Certainly, the business of the Court could not be conducted if it was subject to anarchy in the courtroom, and it is beyond question that the business of the Court is of sufficient necessary as to be free of disruption.  But that doesn’t eliminate the conundrum of a disaffected group seeking to be heard by those whose decisions will control the body politic.  And if influencing judges is wrong, I don’t want to be right.  But then, I’m a lawyer.

11 thoughts on “When 99Rise Wanted To Be Heard

  1. pml

    What puzzles me is how they get video camera’s thru the security screening and into the courtroom. I know from my visit they have metal detectors.

    As far as you tube video’s they are kind of lame if they really wanted to make a splash and advocate a position.

      1. John Barleycorn

        Not that ingenious nor artistic IMHO.
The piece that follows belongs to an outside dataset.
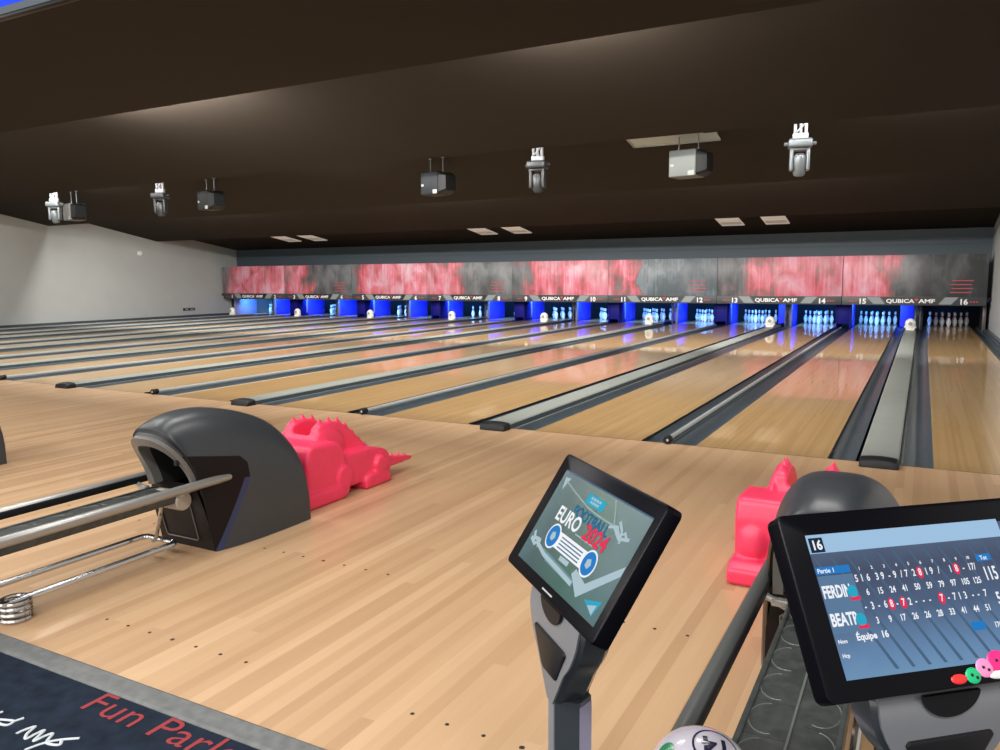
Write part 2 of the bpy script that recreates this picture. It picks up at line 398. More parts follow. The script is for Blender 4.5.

        I’ll send them a few grand, just for the sport of it, if they can talk someone with a glass eye into plopping in the cyborg eye camera so we can see the real action via the expressions of the justices up on the bench.

        Just what will be the expressions other justices as John tries to disguise the clenching his jaw?

        Just at that moment, I imagine Ruth will be straining to look over her glasses as Antonin makes a clumsy move to search under his robe for a pistol and Clarence wakes up from starring off into zombie space.

        Inquiring minds want to know…

  2. Marc R

    If their goal was scotus transparency then they were effectively trying to influence the outcome of a case (or at least a legal issue) without the proper format; injunctive and declarative relief from district court to Cir COA then a writ to scotus. Although a filing in dc dist ct would be dismissed on some lack of jurisdiction argument, it’s within the framework we have to work with.

    I don’t believe in the justifications the court uses to prevent videotaping. To me an argument before the court is equivalent to a presidential address or a congressional bill debate. They’re deciding issues of huge public importance, no secret facts are being disclosed, the audio and transcripts are all made public, so video seems completely proper.

    I don’t see Goldstein, Olsen, or Boies all the sudden switching gears because it’s on the Tee-Vee. If anything maybe the public will learn more about what appellate courts do and how issues are decided.

    But I can’t defend tactics to disrupt the court. Imagine that was your case, Scott. You’re arguing for your interpretation of 4th amendment applying to cellphones and then you’re interrupted. During your client’s once in a lifetime shot (plus yours possibly) to get heard before the highest court in the land. You think that disturbanc might prejudice your clients because J Thomas is wondering how the hell they got cameras inside instead of focusing on your beautiful parsing of Katz?

    1. SHG Post author

      Aside from the fact that their protest occurred before oral argument, I agree that you can’t run a courtroom without decorum. Like I said, a conundrum.

      1. Marc R

        If the case on the docket after the disturbance was about protest arrests what’s the chances of the court granting an ore tenus motion to recuse themselves?

  3. Tweak

    While I agree that decorum should be kept in a place of such important decisions, I fail to see why the right of peaceable assembly should be abridged anywhere on public property. Why should the people face criminal charges if they so choose to collectively disrupt the functions of a court (The Court) that they find to be corrupt and acting against the good of the people? Should The Nine be immune to these interruptions simply because they wear the official muumuus of the Judicial Branch, or does their position grant them such power that they should never face a demand for redress of grievance which they have not approved?

    Sorry, I am not a lawyer, so I honestly don’t know of the caselaw that would apply to disruptions of court function other than the two you highlighted.